WRITTEN REQUEST:
Copy exactly the lines from the start of the data below through the one that carries "mushroom cap', rough=1.2)", and only those.

SUPPLIED INFORMATION:

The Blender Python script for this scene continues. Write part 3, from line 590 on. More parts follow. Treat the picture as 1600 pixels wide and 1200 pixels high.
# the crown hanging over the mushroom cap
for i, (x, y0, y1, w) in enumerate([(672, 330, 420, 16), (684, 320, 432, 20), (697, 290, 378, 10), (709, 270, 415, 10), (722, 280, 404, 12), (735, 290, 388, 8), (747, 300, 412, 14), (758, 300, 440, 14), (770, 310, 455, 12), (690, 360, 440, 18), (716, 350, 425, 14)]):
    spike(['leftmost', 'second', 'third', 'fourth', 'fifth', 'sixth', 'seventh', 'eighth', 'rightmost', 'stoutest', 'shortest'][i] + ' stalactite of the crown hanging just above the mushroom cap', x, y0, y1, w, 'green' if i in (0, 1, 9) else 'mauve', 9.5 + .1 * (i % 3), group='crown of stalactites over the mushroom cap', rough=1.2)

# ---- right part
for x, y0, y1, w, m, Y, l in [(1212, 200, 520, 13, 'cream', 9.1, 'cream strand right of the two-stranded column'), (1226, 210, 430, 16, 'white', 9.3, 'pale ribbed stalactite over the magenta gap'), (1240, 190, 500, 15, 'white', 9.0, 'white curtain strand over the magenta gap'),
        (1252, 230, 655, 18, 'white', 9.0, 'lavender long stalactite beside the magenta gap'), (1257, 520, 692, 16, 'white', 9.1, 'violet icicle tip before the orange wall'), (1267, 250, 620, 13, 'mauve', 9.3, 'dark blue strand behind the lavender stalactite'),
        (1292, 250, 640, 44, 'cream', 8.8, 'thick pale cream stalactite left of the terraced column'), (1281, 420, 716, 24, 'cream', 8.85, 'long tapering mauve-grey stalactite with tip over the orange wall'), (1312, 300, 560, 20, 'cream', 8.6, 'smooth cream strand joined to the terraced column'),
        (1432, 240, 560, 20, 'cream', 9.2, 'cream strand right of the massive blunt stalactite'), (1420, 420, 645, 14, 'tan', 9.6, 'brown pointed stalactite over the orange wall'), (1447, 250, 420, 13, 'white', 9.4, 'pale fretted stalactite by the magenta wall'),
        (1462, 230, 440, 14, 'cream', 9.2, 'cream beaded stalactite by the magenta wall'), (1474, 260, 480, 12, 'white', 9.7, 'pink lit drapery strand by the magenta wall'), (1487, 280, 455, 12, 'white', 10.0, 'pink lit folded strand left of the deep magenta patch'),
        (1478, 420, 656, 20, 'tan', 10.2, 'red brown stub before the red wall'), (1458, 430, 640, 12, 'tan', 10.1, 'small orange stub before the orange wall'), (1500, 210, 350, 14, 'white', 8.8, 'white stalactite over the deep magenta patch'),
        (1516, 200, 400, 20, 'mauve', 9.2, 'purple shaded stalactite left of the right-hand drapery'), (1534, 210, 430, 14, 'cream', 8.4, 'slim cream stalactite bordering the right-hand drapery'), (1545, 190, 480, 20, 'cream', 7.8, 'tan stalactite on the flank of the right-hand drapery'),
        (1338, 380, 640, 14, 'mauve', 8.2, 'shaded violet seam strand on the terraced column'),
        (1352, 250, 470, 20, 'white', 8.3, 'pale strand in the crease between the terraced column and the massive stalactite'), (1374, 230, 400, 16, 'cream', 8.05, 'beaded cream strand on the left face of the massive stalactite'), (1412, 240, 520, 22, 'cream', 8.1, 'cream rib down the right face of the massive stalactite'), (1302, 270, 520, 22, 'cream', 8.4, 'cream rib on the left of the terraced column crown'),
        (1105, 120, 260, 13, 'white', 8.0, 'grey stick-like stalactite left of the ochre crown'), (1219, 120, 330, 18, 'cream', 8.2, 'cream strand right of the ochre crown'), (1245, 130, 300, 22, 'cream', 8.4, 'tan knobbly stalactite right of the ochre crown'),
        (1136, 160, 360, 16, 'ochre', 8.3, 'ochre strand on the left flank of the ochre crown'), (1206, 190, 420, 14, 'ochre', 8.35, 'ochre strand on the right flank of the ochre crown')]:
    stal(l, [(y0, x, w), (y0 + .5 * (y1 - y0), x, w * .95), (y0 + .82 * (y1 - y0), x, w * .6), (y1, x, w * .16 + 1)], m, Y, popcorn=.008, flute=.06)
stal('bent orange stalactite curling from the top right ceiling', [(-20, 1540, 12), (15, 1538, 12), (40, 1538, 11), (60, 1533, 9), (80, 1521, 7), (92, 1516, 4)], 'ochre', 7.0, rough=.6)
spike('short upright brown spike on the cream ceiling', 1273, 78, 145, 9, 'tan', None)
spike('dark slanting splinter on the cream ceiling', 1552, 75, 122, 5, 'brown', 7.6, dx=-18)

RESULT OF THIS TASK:
The Blender Python script for this scene continues. Write part 3, from line 590 on. More parts follow. Treat the picture as 1600 pixels wide and 1200 pixels high.
# the crown hanging over the mushroom cap
for i, (x, y0, y1, w) in enumerate([(672, 330, 420, 16), (684, 320, 432, 20), (697, 290, 378, 10), (709, 270, 415, 10), (722, 280, 404, 12), (735, 290, 388, 8), (747, 300, 412, 14), (758, 300, 440, 14), (770, 310, 455, 12), (690, 360, 440, 18), (716, 350, 425, 14)]):
    spike(['leftmost', 'second', 'third', 'fourth', 'fifth', 'sixth', 'seventh', 'eighth', 'rightmost', 'stoutest', 'shortest'][i] + ' stalactite of the crown hanging just above the mushroom cap', x, y0, y1, w, 'green' if i in (0, 1, 9) else 'mauve', 9.5 + .1 * (i % 3), group='crown of stalactites over the mushroom cap', rough=1.2)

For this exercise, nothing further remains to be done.